Data entries
= = = = =

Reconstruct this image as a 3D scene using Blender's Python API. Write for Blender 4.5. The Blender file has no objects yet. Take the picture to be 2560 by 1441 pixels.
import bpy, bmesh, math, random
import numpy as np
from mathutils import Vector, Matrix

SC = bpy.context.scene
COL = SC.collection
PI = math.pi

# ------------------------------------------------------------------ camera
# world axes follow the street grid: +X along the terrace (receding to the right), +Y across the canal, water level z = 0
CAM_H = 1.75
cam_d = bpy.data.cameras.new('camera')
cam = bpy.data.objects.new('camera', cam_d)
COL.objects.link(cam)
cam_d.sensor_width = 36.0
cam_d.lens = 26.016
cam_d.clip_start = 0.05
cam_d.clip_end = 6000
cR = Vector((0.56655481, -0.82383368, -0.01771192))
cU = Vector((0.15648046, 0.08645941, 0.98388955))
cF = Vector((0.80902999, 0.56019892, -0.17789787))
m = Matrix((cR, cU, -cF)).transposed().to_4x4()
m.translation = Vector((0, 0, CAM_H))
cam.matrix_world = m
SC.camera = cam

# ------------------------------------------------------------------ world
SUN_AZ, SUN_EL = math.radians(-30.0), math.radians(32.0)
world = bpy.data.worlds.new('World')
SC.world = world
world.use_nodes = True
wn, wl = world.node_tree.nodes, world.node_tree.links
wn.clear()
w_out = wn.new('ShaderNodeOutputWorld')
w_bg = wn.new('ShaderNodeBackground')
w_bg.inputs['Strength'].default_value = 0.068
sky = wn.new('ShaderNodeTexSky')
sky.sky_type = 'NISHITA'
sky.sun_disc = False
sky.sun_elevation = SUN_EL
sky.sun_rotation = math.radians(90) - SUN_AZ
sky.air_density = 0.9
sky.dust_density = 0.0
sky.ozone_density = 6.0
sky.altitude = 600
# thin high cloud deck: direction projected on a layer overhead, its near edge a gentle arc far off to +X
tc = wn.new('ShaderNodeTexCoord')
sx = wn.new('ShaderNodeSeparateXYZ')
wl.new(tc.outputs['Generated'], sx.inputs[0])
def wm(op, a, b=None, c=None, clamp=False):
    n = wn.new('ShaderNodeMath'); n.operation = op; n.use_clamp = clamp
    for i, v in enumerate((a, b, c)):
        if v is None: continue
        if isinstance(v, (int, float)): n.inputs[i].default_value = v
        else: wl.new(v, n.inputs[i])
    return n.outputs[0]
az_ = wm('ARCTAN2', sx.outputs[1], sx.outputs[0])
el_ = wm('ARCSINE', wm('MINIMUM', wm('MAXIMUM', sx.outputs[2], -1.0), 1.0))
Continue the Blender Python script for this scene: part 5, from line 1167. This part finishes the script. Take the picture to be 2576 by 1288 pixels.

= = = = =

Extract all of the data shown above without alteration.

— Written solution —
Reconstruct this image as a 3D scene using Blender's Python API. Write for Blender 4.5. The Blender file has no objects yet. Take the picture to be 2560 by 1441 pixels.
import bpy, bmesh, math, random
import numpy as np
from mathutils import Vector, Matrix

SC = bpy.context.scene
COL = SC.collection
PI = math.pi

# ------------------------------------------------------------------ camera
# world axes follow the street grid: +X along the terrace (receding to the right), +Y across the canal, water level z = 0
CAM_H = 1.75
cam_d = bpy.data.cameras.new('camera')
cam = bpy.data.objects.new('camera', cam_d)
COL.objects.link(cam)
cam_d.sensor_width = 36.0
cam_d.lens = 26.016
cam_d.clip_start = 0.05
cam_d.clip_end = 6000
cR = Vector((0.56655481, -0.82383368, -0.01771192))
cU = Vector((0.15648046, 0.08645941, 0.98388955))
cF = Vector((0.80902999, 0.56019892, -0.17789787))
m = Matrix((cR, cU, -cF)).transposed().to_4x4()
m.translation = Vector((0, 0, CAM_H))
cam.matrix_world = m
SC.camera = cam

# ------------------------------------------------------------------ world
SUN_AZ, SUN_EL = math.radians(-30.0), math.radians(32.0)
world = bpy.data.worlds.new('World')
SC.world = world
world.use_nodes = True
wn, wl = world.node_tree.nodes, world.node_tree.links
wn.clear()
w_out = wn.new('ShaderNodeOutputWorld')
w_bg = wn.new('ShaderNodeBackground')
w_bg.inputs['Strength'].default_value = 0.068
sky = wn.new('ShaderNodeTexSky')
sky.sky_type = 'NISHITA'
sky.sun_disc = False
sky.sun_elevation = SUN_EL
sky.sun_rotation = math.radians(90) - SUN_AZ
sky.air_density = 0.9
sky.dust_density = 0.0
sky.ozone_density = 6.0
sky.altitude = 600
# thin high cloud deck: direction projected on a layer overhead, its near edge a gentle arc far off to +X
tc = wn.new('ShaderNodeTexCoord')
sx = wn.new('ShaderNodeSeparateXYZ')
wl.new(tc.outputs['Generated'], sx.inputs[0])
def wm(op, a, b=None, c=None, clamp=False):
    n = wn.new('ShaderNodeMath'); n.operation = op; n.use_clamp = clamp
    for i, v in enumerate((a, b, c)):
        if v is None: continue
        if isinstance(v, (int, float)): n.inputs[i].default_value = v
        else: wl.new(v, n.inputs[i])
    return n.outputs[0]
az_ = wm('ARCTAN2', sx.outputs[1], sx.outputs[0])
el_ = wm('ARCSINE', wm('MINIMUM', wm('MAXIMUM', sx.outputs[2], -1.0), 1.0))
Continue the Blender Python script for this scene: part 5, from line 1167. This part finishes the script. Take the picture to be 2576 by 1288 pixels.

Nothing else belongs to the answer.